History Lived and History Written: Germany and the United States, 1945/55-2015

May 21, 2015

6th Gerald D. Feldman Memorial Lecture at the GHI | Speaker: Charles Maier (Harvard University)

The 2015 Gerald D. Feldman Memorial lecture was delivered by Charles S. Maier, Leverett Saltonstall Professor of History at Harvard University and a renowned expert on the history of 20th-century Europe and the United States. Maier's wide-ranging oeuvre includes Recasting Bourgeois Europe (1975), The Marshall Plan and Germany (1991), Dissolution: The Crisis of Communism and the End of East Germany (1997), and Among Empires: American Ascendancy and its Predecessors (2006).

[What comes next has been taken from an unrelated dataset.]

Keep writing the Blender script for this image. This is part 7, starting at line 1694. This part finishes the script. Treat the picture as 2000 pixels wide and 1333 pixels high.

In his lecture, Charles Maier offered his reflections on the history and experience of Germany and the United States since the end of the Second World War, arguing that the two countries have largely followed a parallel evolution. After initial remarks on his first encounter with postwar West Germany as an American Field Service (AFS) exchange student in Bonn in 1955, Maier offered a detailed analysis of the trajectories Germany and the United States. During the 1960s, Maier argued, the great repressed issues of each society came to the fore: West Germans scrutinized their own acquiescence and participation in National Socialism, whereas Americans had to face up to the legacy of slavery and racism, as well as the quagmire of the Vietnam War. At the same time, both countries witnessed a migration of civic dissent from the political system into the public sphere, including strong social protest movements. The late 1960s gave birth to an age of subjectivity and identity, which also left an imprint on the historical profession, which increasingly shifted its research focus from structure to agency. By the time conservative politicians (Reagan and Kohl) took over the reins of government in both countries in the 1980s, the two societies had been profoundly transformed, especially with regard to civil rights and civil society. In this regard, the famous German Historikerstreit (historians' quarrel) of the 1980s was revealing: the conservative revival did not lead to a romanticizing of the German past, but to the creation of a memory culture centered on the Holocaust. Maier concluded that the postwar development of both societies showed remarkable parallels: both societies witnessed the opening up of political participation as well as a process of facing up to the dark sides of the national past. The lecture was followed by a lively discussion. Professor Maier's lecture will be published in the fall 2015 issue of the GHI Bulletin.